> Exercise requirements: Word for word, restate the lines from the start of the data below through the line containing "SC.camera = camo".

-------

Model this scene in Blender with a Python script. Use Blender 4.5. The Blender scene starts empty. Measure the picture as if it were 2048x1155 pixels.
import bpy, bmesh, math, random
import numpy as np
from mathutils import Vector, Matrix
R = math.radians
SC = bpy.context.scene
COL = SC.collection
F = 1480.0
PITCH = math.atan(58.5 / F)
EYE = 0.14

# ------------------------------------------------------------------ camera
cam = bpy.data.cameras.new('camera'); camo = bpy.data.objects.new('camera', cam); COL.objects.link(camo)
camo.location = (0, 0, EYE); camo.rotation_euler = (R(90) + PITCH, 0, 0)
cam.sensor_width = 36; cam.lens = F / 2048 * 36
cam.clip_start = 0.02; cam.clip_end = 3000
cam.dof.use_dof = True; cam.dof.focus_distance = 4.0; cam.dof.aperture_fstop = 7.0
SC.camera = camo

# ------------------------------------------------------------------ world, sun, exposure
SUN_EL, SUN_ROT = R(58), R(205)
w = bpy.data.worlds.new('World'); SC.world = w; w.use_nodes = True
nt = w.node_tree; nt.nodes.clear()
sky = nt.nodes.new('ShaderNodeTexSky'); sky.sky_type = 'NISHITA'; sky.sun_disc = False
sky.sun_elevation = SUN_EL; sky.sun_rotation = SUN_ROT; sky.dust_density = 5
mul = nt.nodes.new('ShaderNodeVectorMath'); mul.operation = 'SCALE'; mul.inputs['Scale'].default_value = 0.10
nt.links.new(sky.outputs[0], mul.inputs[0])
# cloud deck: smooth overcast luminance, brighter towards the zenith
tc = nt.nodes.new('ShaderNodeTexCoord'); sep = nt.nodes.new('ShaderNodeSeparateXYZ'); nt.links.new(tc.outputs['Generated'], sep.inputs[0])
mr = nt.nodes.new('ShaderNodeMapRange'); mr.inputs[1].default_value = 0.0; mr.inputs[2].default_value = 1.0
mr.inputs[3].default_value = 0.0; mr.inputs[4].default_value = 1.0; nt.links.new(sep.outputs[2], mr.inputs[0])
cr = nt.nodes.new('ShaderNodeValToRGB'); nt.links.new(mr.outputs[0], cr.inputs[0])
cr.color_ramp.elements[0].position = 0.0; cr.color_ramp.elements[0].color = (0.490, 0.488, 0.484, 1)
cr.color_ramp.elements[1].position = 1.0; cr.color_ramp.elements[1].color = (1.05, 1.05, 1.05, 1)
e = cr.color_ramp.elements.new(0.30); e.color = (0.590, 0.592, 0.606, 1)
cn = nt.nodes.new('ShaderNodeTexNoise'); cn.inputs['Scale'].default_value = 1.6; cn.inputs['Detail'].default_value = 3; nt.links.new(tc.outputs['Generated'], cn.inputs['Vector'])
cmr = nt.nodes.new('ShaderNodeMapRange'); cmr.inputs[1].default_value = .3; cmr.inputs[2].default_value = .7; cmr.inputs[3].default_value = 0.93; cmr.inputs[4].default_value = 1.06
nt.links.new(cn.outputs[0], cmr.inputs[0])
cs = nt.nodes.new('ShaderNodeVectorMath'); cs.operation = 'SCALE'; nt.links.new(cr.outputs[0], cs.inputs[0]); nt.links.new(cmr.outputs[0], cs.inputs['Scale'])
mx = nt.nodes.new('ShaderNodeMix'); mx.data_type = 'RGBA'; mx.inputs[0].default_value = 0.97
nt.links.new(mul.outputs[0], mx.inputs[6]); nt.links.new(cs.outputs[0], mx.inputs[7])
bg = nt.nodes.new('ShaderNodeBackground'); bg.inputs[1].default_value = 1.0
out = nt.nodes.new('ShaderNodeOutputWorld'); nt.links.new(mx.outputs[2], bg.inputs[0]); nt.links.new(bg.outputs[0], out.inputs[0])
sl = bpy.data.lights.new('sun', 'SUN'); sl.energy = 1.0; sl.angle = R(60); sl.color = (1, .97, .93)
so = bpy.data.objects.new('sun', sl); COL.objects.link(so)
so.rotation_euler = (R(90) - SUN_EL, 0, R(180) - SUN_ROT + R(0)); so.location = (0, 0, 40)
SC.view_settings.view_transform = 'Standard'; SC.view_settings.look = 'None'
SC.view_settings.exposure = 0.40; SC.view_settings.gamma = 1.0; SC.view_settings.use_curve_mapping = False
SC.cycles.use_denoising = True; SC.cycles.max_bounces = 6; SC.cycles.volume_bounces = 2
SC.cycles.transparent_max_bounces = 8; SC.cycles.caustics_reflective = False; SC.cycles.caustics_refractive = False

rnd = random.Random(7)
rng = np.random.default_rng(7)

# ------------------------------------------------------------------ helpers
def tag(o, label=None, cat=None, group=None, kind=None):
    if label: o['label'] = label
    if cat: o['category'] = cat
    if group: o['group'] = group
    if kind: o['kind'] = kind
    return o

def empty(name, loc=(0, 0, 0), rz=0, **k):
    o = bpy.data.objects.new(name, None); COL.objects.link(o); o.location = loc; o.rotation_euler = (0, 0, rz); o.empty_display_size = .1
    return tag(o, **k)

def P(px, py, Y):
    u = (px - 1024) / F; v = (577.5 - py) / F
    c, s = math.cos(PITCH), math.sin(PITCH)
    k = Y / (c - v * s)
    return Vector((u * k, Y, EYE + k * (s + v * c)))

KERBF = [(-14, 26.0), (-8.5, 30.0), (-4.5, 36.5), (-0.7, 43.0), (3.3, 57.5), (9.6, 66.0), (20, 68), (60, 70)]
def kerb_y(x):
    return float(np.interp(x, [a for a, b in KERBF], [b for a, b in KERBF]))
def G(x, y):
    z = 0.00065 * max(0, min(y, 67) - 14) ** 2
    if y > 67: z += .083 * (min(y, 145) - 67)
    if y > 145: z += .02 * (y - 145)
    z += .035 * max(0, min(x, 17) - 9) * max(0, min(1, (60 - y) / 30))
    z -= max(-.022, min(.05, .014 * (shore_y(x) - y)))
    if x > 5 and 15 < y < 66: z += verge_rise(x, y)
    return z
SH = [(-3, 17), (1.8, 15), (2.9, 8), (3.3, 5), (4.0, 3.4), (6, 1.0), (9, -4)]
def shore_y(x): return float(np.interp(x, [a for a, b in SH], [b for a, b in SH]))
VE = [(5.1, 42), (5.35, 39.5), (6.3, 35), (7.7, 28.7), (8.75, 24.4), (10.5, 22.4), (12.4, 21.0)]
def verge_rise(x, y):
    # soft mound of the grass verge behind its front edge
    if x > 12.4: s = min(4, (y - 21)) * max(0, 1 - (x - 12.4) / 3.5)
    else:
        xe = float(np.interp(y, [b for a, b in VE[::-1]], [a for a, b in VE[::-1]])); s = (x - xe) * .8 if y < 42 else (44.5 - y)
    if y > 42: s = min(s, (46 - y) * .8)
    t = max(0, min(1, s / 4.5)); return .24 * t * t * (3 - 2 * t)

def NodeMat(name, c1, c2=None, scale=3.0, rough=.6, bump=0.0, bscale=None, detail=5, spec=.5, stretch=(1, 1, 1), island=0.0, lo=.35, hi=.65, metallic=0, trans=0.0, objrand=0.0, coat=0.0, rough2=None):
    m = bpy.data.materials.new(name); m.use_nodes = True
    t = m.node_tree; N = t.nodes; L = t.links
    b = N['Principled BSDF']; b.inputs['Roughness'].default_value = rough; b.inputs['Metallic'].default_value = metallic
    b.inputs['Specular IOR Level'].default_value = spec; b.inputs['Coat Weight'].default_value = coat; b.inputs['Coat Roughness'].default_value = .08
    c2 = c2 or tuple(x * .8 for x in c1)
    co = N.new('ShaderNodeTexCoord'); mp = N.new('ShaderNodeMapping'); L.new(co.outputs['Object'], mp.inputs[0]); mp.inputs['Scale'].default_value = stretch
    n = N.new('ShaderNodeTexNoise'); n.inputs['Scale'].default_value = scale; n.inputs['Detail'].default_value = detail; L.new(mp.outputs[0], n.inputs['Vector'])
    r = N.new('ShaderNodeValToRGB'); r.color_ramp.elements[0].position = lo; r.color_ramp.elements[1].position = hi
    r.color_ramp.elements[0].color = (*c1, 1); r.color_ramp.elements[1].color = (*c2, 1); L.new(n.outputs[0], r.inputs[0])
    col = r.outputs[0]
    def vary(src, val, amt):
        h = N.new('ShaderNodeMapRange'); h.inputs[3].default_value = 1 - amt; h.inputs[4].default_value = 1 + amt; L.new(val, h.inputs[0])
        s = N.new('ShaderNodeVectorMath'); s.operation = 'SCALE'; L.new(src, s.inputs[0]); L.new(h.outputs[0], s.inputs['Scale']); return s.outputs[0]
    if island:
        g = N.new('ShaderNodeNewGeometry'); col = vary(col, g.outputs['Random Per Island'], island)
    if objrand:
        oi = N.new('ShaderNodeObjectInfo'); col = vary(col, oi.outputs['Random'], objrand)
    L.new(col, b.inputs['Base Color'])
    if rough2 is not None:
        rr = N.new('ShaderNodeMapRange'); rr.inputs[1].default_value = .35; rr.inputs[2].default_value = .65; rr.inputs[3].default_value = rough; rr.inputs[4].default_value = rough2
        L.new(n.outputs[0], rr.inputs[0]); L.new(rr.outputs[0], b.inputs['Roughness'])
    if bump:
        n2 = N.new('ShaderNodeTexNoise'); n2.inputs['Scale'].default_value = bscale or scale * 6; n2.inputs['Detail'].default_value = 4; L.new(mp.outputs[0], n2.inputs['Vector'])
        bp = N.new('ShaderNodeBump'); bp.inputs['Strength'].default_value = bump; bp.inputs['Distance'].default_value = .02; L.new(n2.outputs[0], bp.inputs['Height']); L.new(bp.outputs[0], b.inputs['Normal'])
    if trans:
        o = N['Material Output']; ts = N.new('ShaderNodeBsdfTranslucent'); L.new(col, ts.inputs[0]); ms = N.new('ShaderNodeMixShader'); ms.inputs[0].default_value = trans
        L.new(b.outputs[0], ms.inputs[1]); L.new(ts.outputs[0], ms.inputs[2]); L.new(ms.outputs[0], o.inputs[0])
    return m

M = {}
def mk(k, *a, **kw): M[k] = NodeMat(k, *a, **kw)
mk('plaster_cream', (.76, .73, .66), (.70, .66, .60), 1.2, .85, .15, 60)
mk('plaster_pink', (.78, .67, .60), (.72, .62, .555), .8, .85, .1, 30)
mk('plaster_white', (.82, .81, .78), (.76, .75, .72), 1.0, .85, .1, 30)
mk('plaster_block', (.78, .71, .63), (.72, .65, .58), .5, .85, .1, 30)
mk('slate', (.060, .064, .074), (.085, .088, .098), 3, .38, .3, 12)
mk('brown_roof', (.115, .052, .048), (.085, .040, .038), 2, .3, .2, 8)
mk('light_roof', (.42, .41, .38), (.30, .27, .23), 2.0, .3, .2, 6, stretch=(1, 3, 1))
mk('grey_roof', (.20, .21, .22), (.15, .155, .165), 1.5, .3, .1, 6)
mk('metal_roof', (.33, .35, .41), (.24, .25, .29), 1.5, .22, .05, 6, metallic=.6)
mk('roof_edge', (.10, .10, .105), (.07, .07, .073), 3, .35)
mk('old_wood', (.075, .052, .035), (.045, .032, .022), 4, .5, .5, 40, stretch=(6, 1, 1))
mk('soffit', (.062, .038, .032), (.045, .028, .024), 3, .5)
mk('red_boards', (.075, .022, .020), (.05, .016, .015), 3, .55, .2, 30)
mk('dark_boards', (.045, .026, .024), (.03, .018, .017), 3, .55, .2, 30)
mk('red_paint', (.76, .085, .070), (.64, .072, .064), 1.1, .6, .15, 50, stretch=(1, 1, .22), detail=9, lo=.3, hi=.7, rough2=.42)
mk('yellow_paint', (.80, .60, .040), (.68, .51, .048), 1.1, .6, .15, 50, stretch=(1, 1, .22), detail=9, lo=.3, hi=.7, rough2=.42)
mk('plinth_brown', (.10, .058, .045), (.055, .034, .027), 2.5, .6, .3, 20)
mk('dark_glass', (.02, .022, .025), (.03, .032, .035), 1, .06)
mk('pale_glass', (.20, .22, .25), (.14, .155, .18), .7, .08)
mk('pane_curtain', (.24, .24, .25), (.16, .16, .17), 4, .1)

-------

> Completed exercise:
Model this scene in Blender with a Python script. Use Blender 4.5. The Blender scene starts empty. Measure the picture as if it were 2048x1155 pixels.
import bpy, bmesh, math, random
import numpy as np
from mathutils import Vector, Matrix
R = math.radians
SC = bpy.context.scene
COL = SC.collection
F = 1480.0
PITCH = math.atan(58.5 / F)
EYE = 0.14

# ------------------------------------------------------------------ camera
cam = bpy.data.cameras.new('camera'); camo = bpy.data.objects.new('camera', cam); COL.objects.link(camo)
camo.location = (0, 0, EYE); camo.rotation_euler = (R(90) + PITCH, 0, 0)
cam.sensor_width = 36; cam.lens = F / 2048 * 36
cam.clip_start = 0.02; cam.clip_end = 3000
cam.dof.use_dof = True; cam.dof.focus_distance = 4.0; cam.dof.aperture_fstop = 7.0
SC.camera = camo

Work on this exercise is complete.